The domestic art theft case that kicked off the creation of the FBI’s Art Crime Team took place in Boston, MA at the Isabella Stewart Gardner Museum. To this day it is the most expensive art heist in world history with 13 stolen pieces being valued at 500 million USD. For all of the facts, you can read the museum’s official layout of the timeline, the investigation, and the stolen works. In summary, two men disguised themselves as police officers to gain entry to the museum after-hours. Once a guard on duty mistakenly let them inside, they tied up him and the other remaining security guard and made off with 13 paintings. There have been multiple suspects over the years—including the security guards themselves— but the investigation is still ongoing and unsolved, with none of the pieces having yet resurfaced. It is believed that the paintings remain within the U.S., hidden somewhere within a private collection.
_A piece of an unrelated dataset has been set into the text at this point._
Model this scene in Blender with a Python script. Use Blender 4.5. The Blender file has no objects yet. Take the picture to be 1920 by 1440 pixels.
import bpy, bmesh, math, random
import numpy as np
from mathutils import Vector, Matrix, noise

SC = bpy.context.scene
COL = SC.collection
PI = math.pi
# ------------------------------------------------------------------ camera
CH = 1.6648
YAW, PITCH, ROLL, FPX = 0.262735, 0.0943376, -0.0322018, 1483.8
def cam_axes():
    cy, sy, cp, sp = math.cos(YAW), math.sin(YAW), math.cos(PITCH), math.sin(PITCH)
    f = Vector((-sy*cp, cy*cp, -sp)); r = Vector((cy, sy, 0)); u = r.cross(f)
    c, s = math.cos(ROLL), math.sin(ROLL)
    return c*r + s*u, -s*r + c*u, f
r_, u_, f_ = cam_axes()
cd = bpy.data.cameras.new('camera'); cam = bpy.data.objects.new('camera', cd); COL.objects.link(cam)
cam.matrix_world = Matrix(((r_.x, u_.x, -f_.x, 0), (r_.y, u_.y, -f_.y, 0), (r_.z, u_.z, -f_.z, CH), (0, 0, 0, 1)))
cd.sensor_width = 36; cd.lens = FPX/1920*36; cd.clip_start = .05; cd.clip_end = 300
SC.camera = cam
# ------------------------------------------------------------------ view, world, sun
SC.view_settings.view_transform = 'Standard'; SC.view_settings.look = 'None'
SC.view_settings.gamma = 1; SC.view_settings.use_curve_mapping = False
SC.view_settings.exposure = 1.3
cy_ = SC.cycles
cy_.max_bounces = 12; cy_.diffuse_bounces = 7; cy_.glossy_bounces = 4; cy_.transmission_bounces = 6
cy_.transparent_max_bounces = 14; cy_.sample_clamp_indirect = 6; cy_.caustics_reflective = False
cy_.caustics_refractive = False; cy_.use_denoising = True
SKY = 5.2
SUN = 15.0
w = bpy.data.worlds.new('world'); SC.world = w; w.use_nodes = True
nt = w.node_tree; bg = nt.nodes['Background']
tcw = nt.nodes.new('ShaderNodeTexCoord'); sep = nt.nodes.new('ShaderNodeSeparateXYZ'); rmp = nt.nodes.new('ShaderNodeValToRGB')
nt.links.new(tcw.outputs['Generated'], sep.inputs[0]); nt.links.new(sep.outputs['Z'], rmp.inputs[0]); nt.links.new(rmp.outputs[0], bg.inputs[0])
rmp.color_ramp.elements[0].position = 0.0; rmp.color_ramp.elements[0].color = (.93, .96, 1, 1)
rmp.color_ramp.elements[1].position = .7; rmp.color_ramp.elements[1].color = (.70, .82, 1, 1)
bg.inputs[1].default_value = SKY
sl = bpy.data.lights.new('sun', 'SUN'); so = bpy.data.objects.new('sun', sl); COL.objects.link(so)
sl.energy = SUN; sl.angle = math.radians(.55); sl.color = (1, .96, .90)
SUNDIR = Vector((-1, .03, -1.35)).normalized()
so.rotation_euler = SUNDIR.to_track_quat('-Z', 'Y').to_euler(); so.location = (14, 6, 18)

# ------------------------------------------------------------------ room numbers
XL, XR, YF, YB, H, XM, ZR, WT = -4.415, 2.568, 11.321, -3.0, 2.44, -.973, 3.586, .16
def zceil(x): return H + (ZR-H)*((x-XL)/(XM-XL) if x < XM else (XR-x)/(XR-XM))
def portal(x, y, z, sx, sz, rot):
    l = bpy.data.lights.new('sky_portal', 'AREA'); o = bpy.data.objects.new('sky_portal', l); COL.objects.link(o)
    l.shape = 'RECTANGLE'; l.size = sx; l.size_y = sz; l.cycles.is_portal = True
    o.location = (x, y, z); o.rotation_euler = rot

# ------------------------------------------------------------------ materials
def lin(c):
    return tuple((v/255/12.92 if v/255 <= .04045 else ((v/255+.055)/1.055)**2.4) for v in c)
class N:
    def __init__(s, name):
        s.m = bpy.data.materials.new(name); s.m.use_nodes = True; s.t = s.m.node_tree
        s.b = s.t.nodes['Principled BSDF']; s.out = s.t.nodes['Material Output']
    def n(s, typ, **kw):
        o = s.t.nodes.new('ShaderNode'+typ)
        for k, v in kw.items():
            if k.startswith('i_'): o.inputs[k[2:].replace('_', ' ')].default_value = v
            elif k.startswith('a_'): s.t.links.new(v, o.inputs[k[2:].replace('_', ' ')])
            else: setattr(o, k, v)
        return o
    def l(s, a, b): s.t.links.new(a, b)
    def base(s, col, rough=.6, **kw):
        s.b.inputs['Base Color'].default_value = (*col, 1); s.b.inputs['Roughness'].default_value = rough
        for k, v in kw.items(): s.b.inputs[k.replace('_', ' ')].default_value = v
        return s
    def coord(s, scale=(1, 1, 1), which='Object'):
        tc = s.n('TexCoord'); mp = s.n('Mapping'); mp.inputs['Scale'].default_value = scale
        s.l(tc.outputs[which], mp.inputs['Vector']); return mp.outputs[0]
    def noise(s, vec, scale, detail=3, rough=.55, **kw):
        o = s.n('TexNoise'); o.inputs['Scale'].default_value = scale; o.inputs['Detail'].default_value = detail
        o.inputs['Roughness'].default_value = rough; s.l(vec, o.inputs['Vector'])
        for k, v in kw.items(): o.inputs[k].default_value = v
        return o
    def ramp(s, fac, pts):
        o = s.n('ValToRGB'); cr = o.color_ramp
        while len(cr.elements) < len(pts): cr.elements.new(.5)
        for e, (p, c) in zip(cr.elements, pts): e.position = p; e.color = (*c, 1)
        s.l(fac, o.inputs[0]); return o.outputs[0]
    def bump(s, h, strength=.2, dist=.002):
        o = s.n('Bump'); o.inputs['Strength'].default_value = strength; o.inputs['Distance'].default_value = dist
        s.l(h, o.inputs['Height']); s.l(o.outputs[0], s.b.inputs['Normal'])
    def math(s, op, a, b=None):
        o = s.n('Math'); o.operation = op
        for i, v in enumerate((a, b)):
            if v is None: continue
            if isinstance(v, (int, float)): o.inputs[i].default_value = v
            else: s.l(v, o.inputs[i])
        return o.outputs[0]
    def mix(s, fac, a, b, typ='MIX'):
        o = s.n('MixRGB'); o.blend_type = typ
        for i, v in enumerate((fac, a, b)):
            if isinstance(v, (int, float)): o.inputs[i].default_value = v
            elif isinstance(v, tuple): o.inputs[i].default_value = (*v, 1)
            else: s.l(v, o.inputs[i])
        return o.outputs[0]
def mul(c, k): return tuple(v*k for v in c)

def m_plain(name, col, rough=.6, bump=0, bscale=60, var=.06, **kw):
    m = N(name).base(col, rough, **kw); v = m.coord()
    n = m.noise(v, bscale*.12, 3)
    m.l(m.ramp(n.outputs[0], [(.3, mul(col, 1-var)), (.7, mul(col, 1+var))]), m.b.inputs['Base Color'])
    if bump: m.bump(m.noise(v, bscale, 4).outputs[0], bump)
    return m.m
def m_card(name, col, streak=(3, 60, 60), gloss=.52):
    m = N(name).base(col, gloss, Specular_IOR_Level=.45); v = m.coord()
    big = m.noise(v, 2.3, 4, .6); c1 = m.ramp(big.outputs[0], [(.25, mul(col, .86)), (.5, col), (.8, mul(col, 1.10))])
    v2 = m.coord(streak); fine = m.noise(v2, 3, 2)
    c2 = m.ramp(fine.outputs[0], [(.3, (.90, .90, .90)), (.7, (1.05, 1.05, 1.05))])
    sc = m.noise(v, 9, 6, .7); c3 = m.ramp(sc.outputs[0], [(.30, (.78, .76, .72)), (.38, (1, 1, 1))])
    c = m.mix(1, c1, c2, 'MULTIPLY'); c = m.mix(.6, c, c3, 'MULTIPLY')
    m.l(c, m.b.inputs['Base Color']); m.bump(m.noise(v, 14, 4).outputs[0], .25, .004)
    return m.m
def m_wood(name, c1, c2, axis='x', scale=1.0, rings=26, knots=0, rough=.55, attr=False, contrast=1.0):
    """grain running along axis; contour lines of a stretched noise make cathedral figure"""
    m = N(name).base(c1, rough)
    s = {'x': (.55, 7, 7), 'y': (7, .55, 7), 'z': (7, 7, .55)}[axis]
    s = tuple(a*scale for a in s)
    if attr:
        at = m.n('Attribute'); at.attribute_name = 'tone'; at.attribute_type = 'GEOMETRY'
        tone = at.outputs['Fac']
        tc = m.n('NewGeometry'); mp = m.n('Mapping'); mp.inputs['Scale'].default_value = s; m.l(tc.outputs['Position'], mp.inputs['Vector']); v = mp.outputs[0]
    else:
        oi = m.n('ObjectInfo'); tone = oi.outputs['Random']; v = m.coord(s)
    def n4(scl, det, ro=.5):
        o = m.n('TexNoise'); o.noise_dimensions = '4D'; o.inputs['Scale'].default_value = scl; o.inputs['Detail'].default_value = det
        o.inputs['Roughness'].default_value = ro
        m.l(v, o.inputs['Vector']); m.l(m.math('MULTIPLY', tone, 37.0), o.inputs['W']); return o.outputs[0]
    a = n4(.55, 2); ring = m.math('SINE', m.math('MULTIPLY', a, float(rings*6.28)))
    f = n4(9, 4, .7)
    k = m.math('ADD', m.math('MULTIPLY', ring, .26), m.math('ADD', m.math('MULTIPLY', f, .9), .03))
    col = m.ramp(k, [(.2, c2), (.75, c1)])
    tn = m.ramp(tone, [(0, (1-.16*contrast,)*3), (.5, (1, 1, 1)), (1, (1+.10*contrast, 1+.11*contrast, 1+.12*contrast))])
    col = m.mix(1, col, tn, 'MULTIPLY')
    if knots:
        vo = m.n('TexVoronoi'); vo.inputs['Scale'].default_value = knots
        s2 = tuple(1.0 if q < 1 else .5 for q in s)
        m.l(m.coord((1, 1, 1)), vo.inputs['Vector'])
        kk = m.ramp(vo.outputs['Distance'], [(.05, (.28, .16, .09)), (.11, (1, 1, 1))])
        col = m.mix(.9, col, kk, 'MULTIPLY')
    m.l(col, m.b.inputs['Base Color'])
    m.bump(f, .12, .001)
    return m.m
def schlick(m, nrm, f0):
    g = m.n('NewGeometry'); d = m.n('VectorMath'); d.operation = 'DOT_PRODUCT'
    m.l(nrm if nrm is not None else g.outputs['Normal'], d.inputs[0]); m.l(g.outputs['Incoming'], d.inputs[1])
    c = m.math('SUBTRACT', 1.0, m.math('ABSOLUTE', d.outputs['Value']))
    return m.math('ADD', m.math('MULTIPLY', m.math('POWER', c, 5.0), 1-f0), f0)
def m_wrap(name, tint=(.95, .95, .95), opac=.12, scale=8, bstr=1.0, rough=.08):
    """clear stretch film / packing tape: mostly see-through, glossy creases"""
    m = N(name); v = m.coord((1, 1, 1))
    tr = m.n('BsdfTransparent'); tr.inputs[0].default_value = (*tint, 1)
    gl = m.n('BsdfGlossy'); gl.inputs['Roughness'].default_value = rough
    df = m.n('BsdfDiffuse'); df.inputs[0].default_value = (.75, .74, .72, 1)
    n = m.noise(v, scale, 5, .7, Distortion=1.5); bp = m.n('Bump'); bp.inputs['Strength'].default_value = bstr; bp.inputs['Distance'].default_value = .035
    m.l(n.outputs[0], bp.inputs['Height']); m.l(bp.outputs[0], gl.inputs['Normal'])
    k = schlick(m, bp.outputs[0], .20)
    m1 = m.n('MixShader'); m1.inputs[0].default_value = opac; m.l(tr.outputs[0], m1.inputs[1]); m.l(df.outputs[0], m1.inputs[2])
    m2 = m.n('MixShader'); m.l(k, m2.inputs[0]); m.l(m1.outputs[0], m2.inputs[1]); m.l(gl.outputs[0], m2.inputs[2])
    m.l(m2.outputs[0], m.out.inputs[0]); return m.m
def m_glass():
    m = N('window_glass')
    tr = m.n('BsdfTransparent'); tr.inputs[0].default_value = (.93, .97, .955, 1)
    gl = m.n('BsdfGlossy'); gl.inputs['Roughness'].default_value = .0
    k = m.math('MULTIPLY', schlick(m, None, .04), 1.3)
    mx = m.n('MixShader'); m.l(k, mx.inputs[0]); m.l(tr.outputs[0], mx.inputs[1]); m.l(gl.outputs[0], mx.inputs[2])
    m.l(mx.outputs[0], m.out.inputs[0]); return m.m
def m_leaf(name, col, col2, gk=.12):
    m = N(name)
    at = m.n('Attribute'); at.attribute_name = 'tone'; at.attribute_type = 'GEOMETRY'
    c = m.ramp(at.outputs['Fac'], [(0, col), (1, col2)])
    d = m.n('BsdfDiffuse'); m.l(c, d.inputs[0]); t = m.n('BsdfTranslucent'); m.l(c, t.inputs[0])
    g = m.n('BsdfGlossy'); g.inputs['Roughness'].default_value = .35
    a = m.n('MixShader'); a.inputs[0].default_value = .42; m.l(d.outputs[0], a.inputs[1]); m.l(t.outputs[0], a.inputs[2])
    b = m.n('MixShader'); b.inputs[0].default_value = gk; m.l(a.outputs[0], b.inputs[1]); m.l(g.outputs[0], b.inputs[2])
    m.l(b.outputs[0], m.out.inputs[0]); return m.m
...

The Gardner Museum heist made the U.S. more aware of the importance of dedicating specific resources to art theft, but the looting of the Baghdad Museum heightened the urgency. The lootings happened prior to the arrival of U.S. troops in Baghdad during the few days the museum was left vacant as the Iraqi government collapsed. When the staff returned to the museum, they found that around 15,000 pieces had been plundered. Though some have been recovered, “more than 8,000 remain unaccounted for, including artifacts thousands of years old from some of the earliest sites in the Middle East.” Shortly after, an investigation into the stolen items was led by U.S. Colonel Matthew Bogdanos, who put together a small team tasked with finding and retrieving any stolen goods they could. The devastating toll on culture and heritage that immediately followed the looting was clear, both on an Iraqi and a global scale. It was one year after this emergency task-force came together that the FBI created an official, dedicated team of their own that could handle these types of situations in the future.
Today, the FBI Art Crime Team has expanded to two dozen agents stationed across the U.S. Their most recent high-profile case dealt with the Orlando Museum of Art, where they led a raid last June and seized 25 suspected forgeries from a Basquiat exhibition. Since then, the museum has had its membership with the American Alliance of Museums put on probation. In order to aid in their continued search for forgeries or stolen works, the FBI has even launched an app that anyone can use to help track down stolen art. The app is a mobile version of the National Stolen Art File, which is a public FBI database of known stolen artworks. Tips on missing artworks can be submitted to the FBI directly via the app. So, if you’re an art-lover, remember to keep your eyes peeled—after all, sometimes crowdsourcing solves cases.